Sunday, January 22, 2012

Common Core -- Coming Soon

Well, I for one, have great hopes for the Common Core that is soon arriving in the Kansas City area. I just spent a day, examining how to link ELL/ESOL standards to Common Core, and I have to say, there's much promise in its format. Unlike the No Child Left Behind that stressed scores and little else, Common Core seems to focus on curriculum, involved reasoning strategies, and a cohesive strategy for involving our students on a much higher plane than our past curriculum has (and Kansas has strong standards). A article in Education Week goes into some early detail as to how the framers of Common Core developed their set of ideas from the best teaching practices both abroad and here. I entered teaching, full of inspiration; I have a full jolt of it again.

Sunday, January 8, 2012

Picture Book: Hill's "Dave the Potter: Artist, Poet, Slave"

I am mesmerized by "Dave the Potter." It's story -- that of a Southern slave who became a master potter -- is intriguing enough by itself. Add the luscious illustrations, the poetry by both author and Dave, and we are granted a wonderful addition to children's picture books.

I want to share it tomorrow with my students. Let's see -- which age? (I teach K-6). Okay, maybe I could knock off the kindergarten and first graders. The rest, yes -- despite preparation for testing and everything else. My students need "Dave the Potter."And then all the teachers...

Study: Elementary/Middle School Teachers Making Huge Impact on Young Children's Futures

In the same article I cited in yesterday's post, findings in a recent study show that children who had strong teachers in grades 3-8, as judged through value added performance, outperformed their peers later in life -- in the colleges they attended, in their lower numbers of teen pregnancies, in their salaries. I always knew it. It does make sense that students whose early years are on solid footing, who increase their skills substantially each year, will, in fact, do better as the years progress. But it's better, of course, when we move forward on proven results, not merely gut impulses.

Saturday, January 7, 2012

Value-Added Approach to Teacher Assessment

Anyone who has followed the teacher assessment debate knows the complexity of the issue. Students who live in wealthier areas tend to do better than children from impoverished. Teachers who have special needs children assigned to their rooms have far more challenges to their skills and time than those who don't. Evaluation itself is a very inaccurate science.

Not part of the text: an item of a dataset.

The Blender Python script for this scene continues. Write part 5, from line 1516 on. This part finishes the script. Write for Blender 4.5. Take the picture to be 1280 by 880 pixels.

But there's hope. An article in Slate tells about value-added approach to teacher evaluation. This looks at the growth children make over the course of a year; it also may look at successive years of a teacher's record. This tends to allow years when teachers have a more difficult class (and we've all had them) to be averaged in with more manageable years. The value-added approach doesn't expect all children to reach one single benchmark (the bane of NCLB) but rather grow in their own abilities.

It's certainly worth looking into. I'm eager to see where this might lead. I do think we need some type of assessment that helps guide teachers and administrators in an honest direction.